In January, the Financial Crimes Enforcement Network – part of the Treasury Department – announced to Geographic Targeting Orders (GTOs) to monitor all cash luxury transactions in Manhattan and Miami.

Their goal? To identify possible money laundering operations. And it worked. So much so that they are now launching more GTOs.

The information we have obtained form our initial GTOs suggests that we are on the right track,” said FinCEN Acting Director. FinCEN is expanding the range of its investigation to include all title transactions (including those via business and personal check).

In addition to renewing orders in Miami-Dade County and Manhattan the next round of GTOs will include:

  • The remaining Burroughs of New York
  • Broward and Palm Beach counties
  • Los Angeles County
  • San Francisco, San Mateo and Santa Clara
  • Sand Diego County
  • Bexar County in Texas (which includes San Antonio)

The new order take effect August 28th and will remain in place for 180 days until February 23rd.

The decision to expand the investigation stems from the first wave of data which found that “over a quarter of transactions (covered by the January GTOs) involve a beneficial owner or purchaser representative that is also the subject of a suspicious activity report.”
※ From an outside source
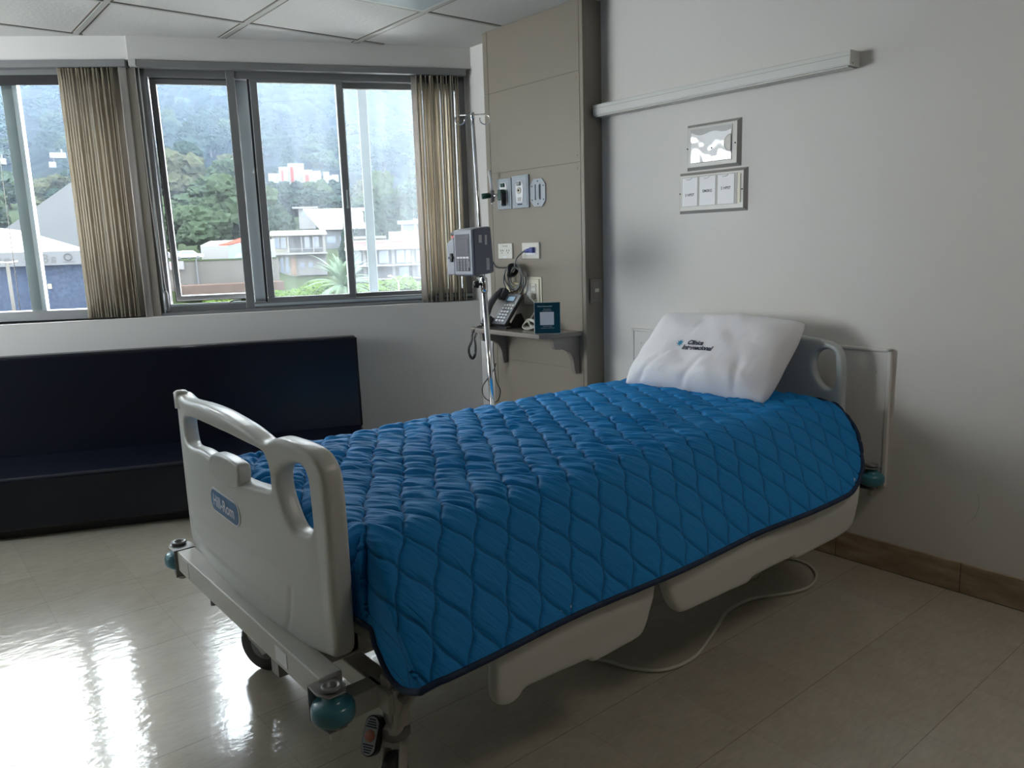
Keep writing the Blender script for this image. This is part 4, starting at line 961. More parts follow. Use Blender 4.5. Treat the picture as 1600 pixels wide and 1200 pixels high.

A few of these suspicious activities include a beneficial owner that engaged in $16 million in suspicious cash withdrawal a beneficial owner possibly involved in dealing with counterfeit checks’ and a beneficial owner connected toa network of shell companies that received about$7 million in suspicious wire transfers from businesses in South Africa.

“The January GTOs help link the previously unconnected suspicious activity to the true purchasers of luxury property in Manhattan and Miami,” a FinCEN official reported. “This corroborates FinCENs concern that transactions covered by the GTOs (i.e. all-cash luxury purchases of residential properties by a legal entity) are highly vulnerable to abuse by money laundering.”

While the GTOs are providing valuable data, they are, by no means, a lasting solution to the issue of money laundering in US real estate. The long game is to leverage the information to navigate future FinCEN regulations.